Mahmoud Darwich parle d’un lieu disparu entièrement, le village où il est né rasé par les bulldozers israéliens, la terre interdite de son enfance réfugiée à Beyrouth, son village natal rayé de la carte.

Mahmoud Darwich raconte ce lieu dont la disparition le contraignit à déposer ses pas dans ceux d’une Histoire plus vaste que la sienne propre, et le témoin qu’il devint, pointant l’étranger comme l’une des désignations du moi, désormais.

Il raconte cette passion depuis lors, chevillée à même la part intime qu’on lui a dérobée, dérobant à son tour elle-même à l’amour la trêve des corps acharnés à être.

Il raconte comment s’est construite lentement sa vision de l’Autre, qui ne pouvait être que lui-même, et comment cette vision de l’Autre palestinien qu’il était désormais fut broyée méticuleusement par la machine scolaire et médiatique du ghetto du vainqueur.

Mahmoud Darwich raconte ce cheminement des peuples poussés en diaspora, qui ne sont que des cheminements d’étrangers découvrant soudain la force des mots.
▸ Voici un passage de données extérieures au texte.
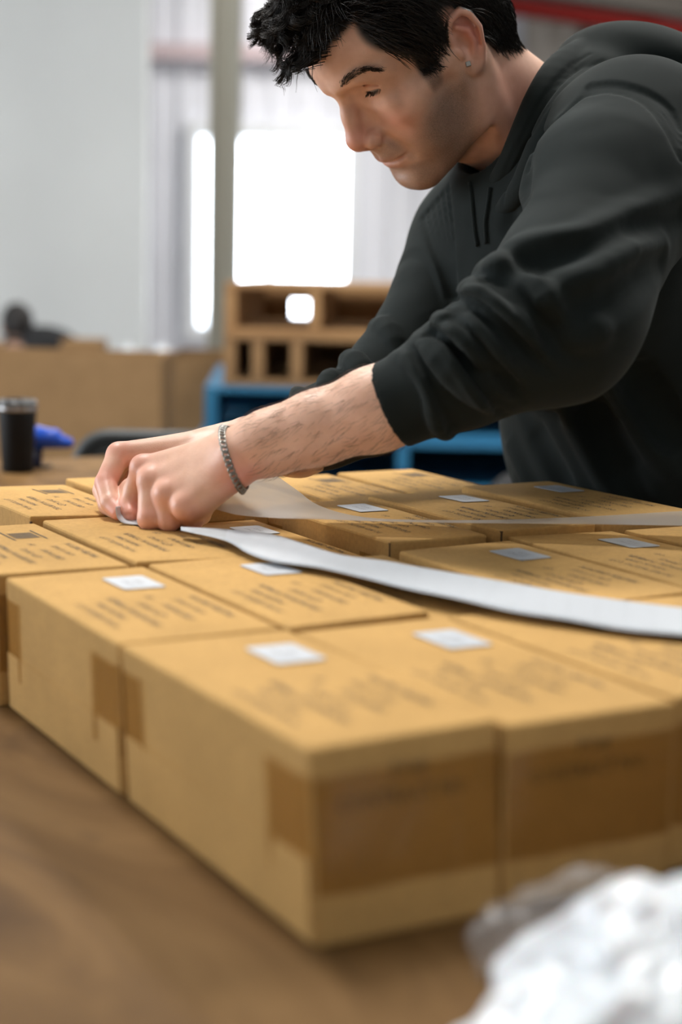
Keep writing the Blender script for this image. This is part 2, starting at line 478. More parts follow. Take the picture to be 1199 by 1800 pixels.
def carton_mesh(w, l, h, top, sh, bulge):
    """closed carton: softly rounded edges, sagging lid, corners pushed about; origin at its base centre"""
    nx, ny, nz = 8, 12, 8
    V = {}; vs = []; F = []
    r = 0.0022
    def pt(i, j, k):
        key = (i, j, k)
        if key in V: return V[key]
        a, b, c = i / nx, j / ny, k / nz
        # crowd the grid lines at the edges, for a tight radius
        f = lambda t, L: 0 if t == 0 else (L if t == 1 else r + (L - 2 * r) * ((t * n_ - 1) / (n_ - 2)))
        n_ = nx; x = f(a, w)
        n_ = ny; y = f(b, l)
        n_ = nz; z = f(c, h)
        # round the edges
        p = np.array([x, y, z]); lo = np.full(3, r); hi = np.array([w - r, l - r, h - r])
        q = np.clip(p, lo, hi); d = p - q; dn = np.linalg.norm(d)
        if dn > 0: p = q + d / dn * r
        u, v, t = p[0] / w, p[1] / l, p[2] / h
        sx = ((1 - u) * (1 - v) * sh[0][0] + u * (1 - v) * sh[1][0] + u * v * sh[2][0] + (1 - u) * v * sh[3][0]) * t
        sy = ((1 - u) * (1 - v) * sh[0][1] + u * (1 - v) * sh[1][1] + u * v * sh[2][1] + (1 - u) * v * sh[3][1]) * t
        zz = ((1 - u) * (1 - v) * top[0] + u * (1 - v) * top[1] + u * v * top[2] + (1 - u) * v * top[3]) * t
        bl = 16 * u * (1 - u) * v * (1 - v)
        p = p + np.array([sx, sy, zz + bulge * bl * (t > 0.98)])
        p[0] += 0.0012 * (1 if u > 0.99 else -1 if u < 0.01 else 0) * 4 * t * (1 - t) * 4 * v * (1 - v)
        V[key] = len(vs); vs.append(p - np.array([w / 2, l / 2, 0])); return V[key]
    def grid(na, nb, g, flip):
        for a in range(na):
            for b in range(nb):
                q = [g(a, b), g(a + 1, b), g(a + 1, b + 1), g(a, b + 1)]
                F.append(q[::-1] if flip else q)
    grid(nx, ny, lambda a, b: pt(a, b, 0), True); grid(nx, ny, lambda a, b: pt(a, b, nz), False)
    grid(nx, nz, lambda a, b: pt(a, 0, b), False); grid(nx, nz, lambda a, b: pt(a, ny, b), True)
    grid(ny, nz, lambda a, b: pt(0, a, b), True); grid(ny, nz, lambda a, b: pt(nx, a, b), False)
    return mesh('carton_body', vs, F)

def tape_mesh(w, l, z0, z1, wrap, end):
    """strip of tape over one short end, wrapped round both corners"""
    e = 0.0007; y = -l / 2 - e if end == 0 else l / 2 + e; s = 1 if end == 0 else -1
    path = [(-w / 2 - e - 0.001, y + s * wrap), (-w / 2 - e - 0.0004, y + s * 0.010), (-w / 2 - e, y + s * 0.0035), (-w / 2 + 0.0022, y)]
    path += [(-w / 2 + t * w, y) for t in (0.25, 0.5, 0.75)]
    path += [(w / 2 - 0.0022, y), (w / 2 + e, y + s * 0.0035), (w / 2 + e + 0.0004, y + s * 0.010), (w / 2 + e + 0.001, y + s * wrap)]
    zs = [z0, (2 * z0 + z1) / 3, (z0 + 2 * z1) / 3, z1]
    V = [(x, yy, z + 0.0006 * math.sin(9 * i + 5 * k)) for i, (x, yy) in enumerate(path) for k, z in enumerate(zs)]
    F = []
    for i in range(len(path) - 1):
        for k in range(3):
            a = i * 4 + k; q = (a, a + 4, a + 5, a + 1); F.append(q if end == 0 else q[::-1])
    return mesh('tape', V, F)

# x0, x1, y0, y1, height offset, sticker?, label
CARTONS = [
 (.0035, .1150, -.004, .2535, 0, 1, 'nearest kraft carton at the table corner, taped end facing out, white sticker on lid'),
 (.118, .2325, -.002, .2445, 0, 1, 'kraft carton in the front row directly right of the nearest one, with white sticker'),
 (.237, .352, .004, .246, -.001, 0, 'kraft carton in the front row under the right end of the label strip'),
 (.357, .470, .000, .240, -.002, 0, 'kraft carton at the right picture edge, front row, half out of view'),
 (.0025, .1130, .260, .500, 0, 1, 'kraft carton right behind the nearest one, both its taped ends showing'),
 (.116, .225, .252, .501, .001, 1, 'kraft carton with white sticker between the left edge carton and the label strip'),
 (.231, .331, .250, .494, -.004, 0, 'kraft carton mostly covered by the white label strip, front corner dark'),
 (.338, .455, .238, .484, 0, 1, 'kraft carton with white sticker just behind the middle of the label strip'),
 (.462, .578, .248, .497, .001, 1, 'kraft carton with white sticker, right of centre, behind the strip near the right edge'),
 (.586, .700, .240, .487, .002, 0, 'kraft carton at the right edge below the translucent liner'),
 (-.006, .102, .503, .736, 0, 0, 'kraft carton at the left picture edge with bare printed barcode, second from far end'),
 (.107, .222, .503, .735, .001, 0, 'kraft carton directly under the hands with upside-down print on its lid'),
 (.228, .333, .508, .752, -.014, 1, 'low kraft carton with white sticker between the fist and the translucent liner'),
 (.343, .446, .506, .742, .003, 1, 'kraft carton under the liner with a dark corner, shaded lid'),
 (.454, .560, .498, .738, .008, 1, 'kraft carton with white sticker rising above the liner in front of the hoodie'),
 (.569, .684, .500, .740, .012, 1, 'kraft carton with white sticker against the hem of the hoodie'),
 (.098, .212, .741, .970, .001, 0, 'far left kraft carton with bare barcode, a dark corner toward the viewer'),
 (.219, .327, .757, .990, .004, 0, 'far kraft carton half hidden behind the pinching hands'),
 (.335, .418, .756, .958, -.004, 0, 'far kraft carton mostly hidden behind wrist and liner'),
 (.431, .523, .742, .950, .000, 0, 'far kraft carton with barcode print just right of the raised liner'),
 (.529, .632, .745, .940, .002, 0, 'farthest kraft carton on the right, lid printed, beyond the liner'),
]
random.seed(11)
for ci, (x0, x1, y0, y1, dh, st, lab) in enumerate(CARTONS):
    w_, l_, h_ = x1 - x0, y1 - y0, BH + dh
    c = empty('shipping_carton', ((x0 + x1) / 2, (y0 + y1) / 2, TZ))
    j = lambda a: random.uniform(-a, a)
    sh = [(j(.0012), j(.0015)) for _ in range(4)]
    top = [j(.0015) for _ in range(4)]
    if ci == 0: sh = [(-.0045, .005), (.001, .010), (.000, .000), (-.007, .000)]
    if ci == 4: sh = [(-.005, -.002), (.000, -.002), (.000, .000), (-.004, -.003)]
    if ci == 16: top = [0.004, .000, -.001, 0.001]
    b = link('carton_body', carton_mesh(w_, l_, h_, top, sh, random.uniform(0.0, 0.0018)), M_CARD, c, False)
    zt = h_ + max(top) * 0.6 + 0.0022
    # lid prints lie a hair above the lid: find the lid height by interpolation
    me = b.data
    def lid(x, y):
        u, v = min(max(x / w_ + 0.5, 0), 1), min(max(y / l_ + 0.5, 0), 1)
        return h_ + (1 - u) * (1 - v) * top[0] + u * (1 - v) * top[1] + u * v * top[2] + (1 - u) * v * top[3]
    bulge = max(v.co.z for v in me.vertices) - max(h_ + t for t in top)
    def drape(src, ox, oy, lift):
        m2 = src.copy()
        for v in m2.vertices:
            x, y = v.co.x + ox, v.co.y + oy
            u, vv = x / w_ + 0.5, y / l_ + 0.5
            sxx = (1 - u) * (1 - vv) * sh[0][0] + u * (1 - vv) * sh[1][0] + u * vv * sh[2][0] + (1 - u) * vv * sh[3][0]
            syy = (1 - u) * (1 - vv) * sh[0][1] + u * (1 - vv) * sh[1][1] + u * vv * sh[2][1] + (1 - u) * vv * sh[3][1]
            v.co = (x + sxx, y + syy, v.co.z + lid(x, y) + blg * max(0, 16 * u * (1 - u) * vv * (1 - vv)) + lift)
        return m2
    blg = 0.0
    for v in me.vertices:                                # recover this carton's bulge
        u, vv = v.co.x / w_ + 0.5, v.co.y / l_ + 0.5
        q = 16 * u * (1 - u) * vv * (1 - vv)
        if q > 0.9 and v.co.z > h_ * 0.8: blg = max(blg, (v.co.z - lid(v.co.x, v.co.y)) / q)
    k = w_ / 0.115
    def warp(m_, dx=0, dy=0, dz=0):
        """carry a piece along with the carton's pushed-about corners"""
        for q in m_.vertices:
            x, y, z = q.co.x + dx, q.co.y + dy, q.co.z + dz
            u, vv, t = min(max(x / w_ + .5, 0), 1), min(max(y / l_ + .5, 0), 1), z / h_
            wt = ((1 - u) * (1 - vv), u * (1 - vv), u * vv, (1 - u) * vv)
            q.co = (x + t * sum(a * s_[0] for a, s_ in zip(wt, sh)), y + t * sum(a * s_[1] for a, s_ in zip(wt, sh)), z + t * sum(a * b_ for a, b_ in zip(wt, top)))
        return m_
    link('printed_text', drape(ME_TEXT, -w_ / 2, -l_ / 2 + 0.012, 0.0004), None, c)
    cx, cy = 0.0225 * k, l_ * (0.727 - 0.5)
    link('barcode_print', drape(ME_BAR, cx, cy, 0.0004), None, c)
    if st:
        sx, sy = cx + j(.001), cy + j(.003)
        s_ = link('sticker', drape(ME_STICK, sx, sy, 0.0007), None, c); s_['label'] = 'white rectangular sticker'
        p_ = link('sticker_print', drape(ME_SPRINT, sx, sy, 0.0013), None, s_)
    tz = h_ * 0.2
    for end in (0, 1):
        t_ = link('tape', warp(tape_mesh(w_, l_, h_ * 0.26, h_ * 0.85, 0.050 if end == 0 else 0.036, end)), M_TAPE, c, True); t_['label'] = 'clear brown packing tape'
    e_ = link('end_print', warp(ME_END.copy(), 0.004, -l_ / 2 - 0.0004, h_ * 0.30), None, c)
    # dark brown strips on the near left corner, just below the lid
    if ci in (6, 13, 14, 16):
        MB().box((-w_ / 2 + 0.0003, -l_ / 2 - 0.0006, h_ - 0.013), (-w_ / 2 + 0.0022, -l_ / 2 + 0.002, h_ - 0.0012)).build('corner_strip', M_CORNER, c)
    # thin sheet proud of the left long side, over its lower part
    sf_ = MB().box((-w_ / 2 - 0.0016, -l_ / 2 + 0.004, 0.002), (-w_ / 2 - 0.0002, l_ / 2 - 0.004, h_ * 0.44)).build('side_sheet', M_CARD, c)
    warp(sf_.data)
    tag(c, lab, 'carton', 'kraft cartons set out on the table')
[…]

Sa poésie, qui rendit lisible pour les deux camps la terre palestinienne.

Mais, ayant accompli sa terre dans sa langue, Mahmoud Darwich refuse de la réduire à la souffrance d’une géographie perdue. Sa poésie s’est certes instituée comme le point de vue imprenable sur les cendres palestiniennes, il serait absurde de l’enfermer dans le seul horizon des mots. Que le désespoir prenne corps, littéralement, ne peut suffire. C’est pourquoi Mahmoud Darwich refusa toute sa vie d’enfermer la Palestine dans sa seule textualité. Il refusa de la transformer en cimetière poétique : on peut combler l’absence du lieu par le recours à l’Histoire, ou en le déplaçant vers l’horizon mythique qui l’a façonné à bien des égards, reste ce battement plus profond que rien ne peut dépasser.

Aux victimes victorieuses hérissées de têtes nucléaires Mahmoud Darwich a remis sa poésie et cette métaphore qu’est devenue la Palestine : don d’une force universelle, d’une présence humaine nouvelle qui ne peut pas n’être qu’espérée. Il en va de notre commune humanité. La force du poète Mahmoud Darwich aura été de conférer à la Palestine sa légitimité esthétique qui pointait non pas la poésie comme ultime solution, mais l’humain, qui est la terre même de tout récit. Il a fait de la Palestine la métaphore de notre devenir, du devenir du monde, rien moins. Là où nous pouvons nous rejoindre.

 

 

 

La Palestine comme métaphore, de mahmoud Darwich, traduit de l’arabe par Elias Sanbar, et de l’hébreu par Simone Bitton, éd. Actes Sud, coll. Babel, sept. 2002, 188 pages, 7,80 euros, isbn : 978-2742739455.